How many years did Bud Selig know that chemical enhancement was a problem in baseball? Too many, I suspect. I guess it was easier to watch Mark McGwire and Sammy Sosa hit Ruthian home runs and help baseball recover from its strike.

I find myself longing for the days of the eighties, when Jesse Barfield hit 40 homers in 1986, a number that seemed remarkable at the time.

When I look at my Barry Bonds rookie 1987 Topps baseball card and see how slender he was, his home run records* of 73 in a season and 762 career homers are both pathetic jokes.

Whom will I vote for?

This is looking like yet another presidential campaign in which there are no clear "great" choices. Alas, I was only 11 the last time we had a clear-cut choice--back in 1984 when President Ronald Reagan ran for re-election. I'm an independent conservative, so it goes without saying that none of the Democrats appeal to me. Of the Republicans, I like Fred Thompson, although I wonder how long he'll be in the race. I don't like Mitt Romney's social issues but he seems solid in terms of fiscal issues. Mike Huckabee, though a former minister and a Christian, seems like a mixed bag; supposedly democrats want him to get the GOP nomination since they feel he'd be the easiest to defeat. I'm not impressed with Rudy Giuliani's social issues positions. As for John McCain, I've never really gotten over his anti-First Amendment campaign finance reform. Still, if McCain gets the nomination, I will probably vote for him.

There's also third party. The only way I'll do that is if the GOP has no chance of losing in November or if their candidate so much disgusts me that I decide on a protest vote.

Tuesday, January 1, 2008

Happy New Year!

Wow, 2008. When I was a kid, I loved staying up until midnight seeing in the new year. This year I didn't. Too tired, mostly.
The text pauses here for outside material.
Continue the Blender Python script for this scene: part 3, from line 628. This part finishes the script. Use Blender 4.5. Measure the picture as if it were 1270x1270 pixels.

2008 means a few interesting things:

If you accidentally write 2007 on a check, no worries. With the deft use of your pen, you can easily modify the 7 into an 8.

This year my son and two of his cousins (my nephews) will be turning 10. 1998 was a very bountiful year for the procreation of the Zowie family tree.

I hope this year is a little better than 2007. We'll see.